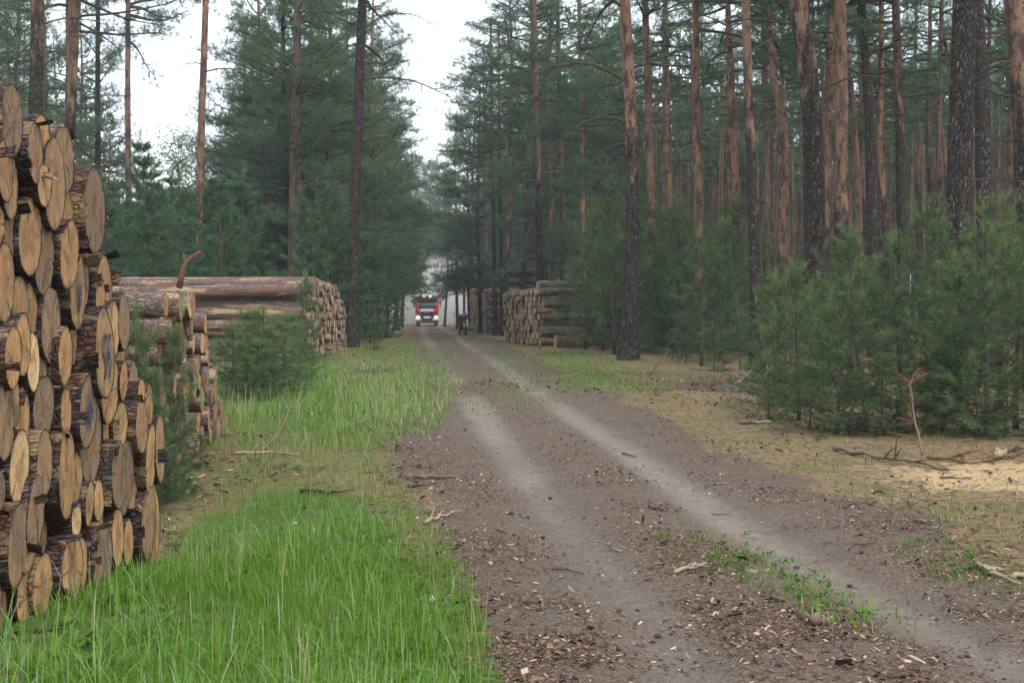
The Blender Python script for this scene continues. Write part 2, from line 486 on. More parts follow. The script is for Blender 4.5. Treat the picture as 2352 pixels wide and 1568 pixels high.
def mat_bark():
    """standing pine bark: dark ridged plates below, thin orange flakes above bark_height"""
    m, t, o = new_mat("pine_bark")
    g = G(t)
    rv, rr = g.rand_vec()
    ob = g.obj()
    wv = g.n("ShaderNodeVectorMath", {0: ob, 1: rv}, operation='ADD').outputs[0]
    wp = g.noise(wv, 5, 3)
    mp = g.n("ShaderNodeVectorMath", {0: g.mapping(wv, (27, 27, 8.5)), 1: g.n("ShaderNodeCombineXYZ", {0: wp, 1: wp, 2: wp}).outputs[0]}, operation='ADD').outputs[0]
    vor = g.n("ShaderNodeTexVoronoi", {"Vector": mp, "Scale": 1.0}, feature='DISTANCE_TO_EDGE').outputs[0]
    vc = g.n("ShaderNodeSeparateColor", {0: g.n("ShaderNodeTexVoronoi", {"Vector": mp, "Scale": 1.0}).outputs["Color"]}).outputs[0]
    fine = g.noise(wv, 38, 3, 0.7)
    mid = g.noise(g.mapping(wv, (5, 5, 1.6)), 1.0, 5, 0.65)
    dark = g.ramp(g.math('ADD', g.math('MULTIPLY', vc, 0.5), g.math('MULTIPLY', fine, 0.5)), [(0.25, (0.034, 0.028, 0.025)), (0.5, (0.068, 0.056, 0.050)), (0.70, (0.105, 0.090, 0.083)), (0.80, (0.24, 0.225, 0.21))])
    dark = g.mix(g.ss(vor, 0.16, 0.03), dark, (0.022, 0.018, 0.016))
    lite = g.ramp(mid, [(0.2, (0.085, 0.060, 0.048)), (0.40, (0.165, 0.090, 0.057)), (0.50, (0.235, 0.130, 0.080)), (0.62, (0.275, 0.175, 0.115)), (0.75, (0.15, 0.11, 0.09))])
    lite = g.mix(g.ss(fine, 0.56, 0.74), lite, (0.15, 0.085, 0.055))
    sep = g.n("ShaderNodeSeparateXYZ", {0: ob})
    bh = g.attr("bark_height", 'OBJECT').outputs["Fac"]
    k = g.math('ADD', g.math('SUBTRACT', sep.outputs[2], bh), g.math('MULTIPLY', g.math('SUBTRACT', mid, 0.5), 10.0))
    k = g.math('ADD', k, g.math('MULTIPLY', g.math('SUBTRACT', fine, 0.5), 3.0))
    f = g.ss(k, -0.9, 0.9)
    c = g.mix(f, dark, lite)
    kn = g.noise(g.mapping(wv, (4.5, 4.5, 1.7), (3, 8, 1)), 1.0, 5, 0.75)
    c = g.mix(g.math('MULTIPLY', g.ss(kn, 0.49, 0.56), 0.9), c, g.mix(0.45, dark, (0.045, 0.036, 0.032)))
    c = g.mix(g.math('MULTIPLY', g.math('MULTIPLY', g.ss(rr, 0.3, 0.95), 0.65), f), c, g.mix(0.7, c, (0.085, 0.066, 0.058)))
    hh = g.math('ADD', g.math('MULTIPLY', g.ss(vor, 0.0, 0.25), g.math('SUBTRACT', 1.0, g.math('MULTIPLY', f, 0.8))), g.math('MULTIPLY', fine, 0.4))
    principled(g, o, c, 0.92, 0.12, g.bump(hh, 1.0, 0.035))
    return m

def mat_leaf(name, stops, trans=0.3, hue=0.12, gloss=0.0):
    m, t, o = new_mat(name)
    g = G(t)
    tone = g.attr("tone").outputs["Fac"]
    rr = g.n("ShaderNodeObjectInfo").outputs["Random"]
    f = g.math('ADD', tone, g.math('MULTIPLY', g.math('SUBTRACT', rr, 0.5), hue))
    c = g.ramp(f, stops)
    d = g.n("ShaderNodeBsdfDiffuse", {"Color": c}).outputs[0]
    tcol = g.mix(1.0, c, (1.15, 1.25, 0.6), 'MULTIPLY')
    tr = g.n("ShaderNodeBsdfTranslucent", {"Color": tcol}).outputs[0]
    s = g.n("ShaderNodeMixShader", {0: trans, 1: d, 2: tr}).outputs[0]
    if gloss:
        gl = g.n("ShaderNodeBsdfGlossy", {"Roughness": 0.45, "Color": (0.9, 0.95, 1, 1)}).outputs[0]
        s = g.n("ShaderNodeMixShader", {0: gloss, 1: s, 2: gl}).outputs[0]
    t.links.new(s, o.inputs[0])
    return m

M = {}
M['ground'] = mat_ground()
M['wood'] = mat_wood()
M['logbark'] = mat_logbark('log_bark', 0.52)  # bark darkened: deep shade between the near logs painted into the colour
M['logbark2'] = mat_logbark('weathered_log_bark', 1.15, 0.2)  # weathered copy made lighter: light from the sky painted into the colour
M['bark'] = mat_bark()
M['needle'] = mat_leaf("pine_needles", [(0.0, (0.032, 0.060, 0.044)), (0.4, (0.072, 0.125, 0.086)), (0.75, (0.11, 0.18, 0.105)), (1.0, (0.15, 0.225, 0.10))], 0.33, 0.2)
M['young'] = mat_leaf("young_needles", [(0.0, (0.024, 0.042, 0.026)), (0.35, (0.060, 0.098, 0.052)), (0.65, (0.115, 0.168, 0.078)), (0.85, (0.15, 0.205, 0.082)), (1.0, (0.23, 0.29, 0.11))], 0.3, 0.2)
M['regrow'] = mat_leaf('regrowth_needles', [(0.0, (0.028, 0.058, 0.040)), (0.4, (0.066, 0.125, 0.076)), (0.75, (0.105, 0.18, 0.095)), (1.0, (0.16, 0.245, 0.10))], 0.3, 0.25)
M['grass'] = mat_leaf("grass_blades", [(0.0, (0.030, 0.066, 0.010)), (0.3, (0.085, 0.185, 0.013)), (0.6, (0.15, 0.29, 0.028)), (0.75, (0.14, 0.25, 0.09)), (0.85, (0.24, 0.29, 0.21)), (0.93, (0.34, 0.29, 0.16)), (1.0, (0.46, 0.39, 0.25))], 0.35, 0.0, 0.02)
M['leaf'] = mat_leaf("broad_leaves", [(0.0, (0.035, 0.085, 0.018)), (0.5, (0.07, 0.16, 0.03)), (1.0, (0.14, 0.25, 0.05))], 0.4, 0.1)
M['birch'] = mat_leaf("birch_leaves", [(0.0, (0.10, 0.17, 0.08)), (1.0, (0.20, 0.29, 0.14))], 0.4, 0.1)
M['moss'] = mat_leaf('moss_tufts', [(0.0, (0.060, 0.052, 0.020)), (0.25, (0.115, 0.10, 0.038)), (0.5, (0.175, 0.13, 0.068)), (0.75, (0.145, 0.08, 0.046)), (1.0, (0.27, 0.20, 0.12))], 0.2, 0.0)
M['deadneedle'] = mat_leaf("dead_needles", [(0.0, (0.10, 0.045, 0.022)), (1.0, (0.24, 0.12, 0.06))], 0.2, 0.1)
M['chip'] = mat_leaf("bark_chips", [(0.0, (0.032, 0.020, 0.015)), (0.4, (0.085, 0.052, 0.038)), (0.75, (0.17, 0.115, 0.085)), (1.0, (0.42, 0.33, 0.24))], 0.0, 0.0)
M['twig'] = simple("dry_twig", (0.15, 0.105, 0.075), 0.9, 0.1)
M['deadwood'] = simple("dead_branch", (0.055, 0.042, 0.036), 0.9, 0.1, dirt=0.5)
M['reddead'] = simple("red_brown_branch", (0.13, 0.064, 0.04), 0.9, 0.05, dirt=0.5)
M['paleb'] = simple("bare_grey_stick", (0.27, 0.215, 0.155), 0.9, 0.05, dirt=0.6)
M['blue'] = simple("blue_paint", (0.010, 0.040, 0.105), 0.85, 0.05, dirt=0.5)
M['green'] = simple("green_paint", (0.05, 0.36, 0.16), 0.7, 0.2, dirt=0.2)
M['orange'] = simple("orange_paint", (0.62, 0.13, 0.06), 0.7, 0.2, dirt=0.2)

# ------------------------------------------------------------------ ground and road
ZG = {   # zones drawn in the photo's 2352 px frame, laid on the flat ground
 'grass': [(-1500, 1750), (-1500, 3000), (1130, 3000), (1050, 1568), (985, 1345), (915, 1205), (860, 1140), (760, 1100), (640, 1095), (500, 1120), (390, 1180), (330, 1290), (60, 1450), (-300, 1560)],
 'mid': [(500, 880), (580, 835), (700, 812), (790, 820), (835, 855), (880, 900), (880, 985), (800, 1000), (690, 1010), (560, 985), (500, 950)],
 'side': [(800, 790), (860, 770), (946, 770), (955, 835), (962, 880), (975, 960), (930, 1000), (880, 990), (860, 900), (835, 850)],
 'strip': [(985, 765), (1030, 765), (1060, 800), (1115, 850), (1190, 905), (1230, 940), (1160, 940), (1085, 880), (1035, 830), (1000, 795)],
 'strip2': [(1590, 1228), (1660, 1225), (1790, 1285), (1880, 1330), (1830, 1350), (1700, 1335), (1610, 1270)],
 'strip3': [(1860, 1350), (1960, 1370), (2010, 1420), (1930, 1425), (1880, 1390)],
 'rverge': [(1090, 765), (1160, 775), (1260, 805), (1400, 820), (1450, 850), (1500, 880), (1400, 905), (1330, 890), (1240, 845), (1150, 795)],
 'rtuft': [(2110, 1262), (2180, 1255), (2280, 1300), (2360, 1335), (2360, 1360), (2250, 1340), (2150, 1300)],
 'saw': [(1985, 1085), (2100, 1062), (2300, 1060), (2600, 1060), (2600, 1120), (2300, 1122), (2150, 1128), (2010, 1115)],  # outline of the sun spot painted bright on the verge
}
ZG = {k: np.array(v, dtype=float) for k, v in ZG.items()}
def zone(k, X, Y, soft=0.35):
    """soft membership of ground points in a zone"""
    m = 0
    for dx, dy in ((0, 0), (1, 0), (-1, 0), (0, 1.6), (0, -1.6), (.7, 1), (-.7, -1), (.7, -1), (-.7, 1)):
        Yq = np.maximum(Y + dy * soft * (Y / 12), 2.5)
        xv, yv = to_v(X + dx * soft * (Y / 14), Yq, base_z(Yq))
        m = m + in_poly(xv, yv, ZG[k])
    return m / 9.0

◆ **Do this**
Give again only the lines that run from the line with "0.11))], 0.3, 0.2)" to the line with "0.10))], 0.3, 0.25)". Include both of those lines exactly as written.

◆ **Exercise solution**
M['young'] = mat_leaf("young_needles", [(0.0, (0.024, 0.042, 0.026)), (0.35, (0.060, 0.098, 0.052)), (0.65, (0.115, 0.168, 0.078)), (0.85, (0.15, 0.205, 0.082)), (1.0, (0.23, 0.29, 0.11))], 0.3, 0.2)
M['regrow'] = mat_leaf('regrowth_needles', [(0.0, (0.028, 0.058, 0.040)), (0.4, (0.066, 0.125, 0.076)), (0.75, (0.105, 0.18, 0.095)), (1.0, (0.16, 0.245, 0.10))], 0.3, 0.25)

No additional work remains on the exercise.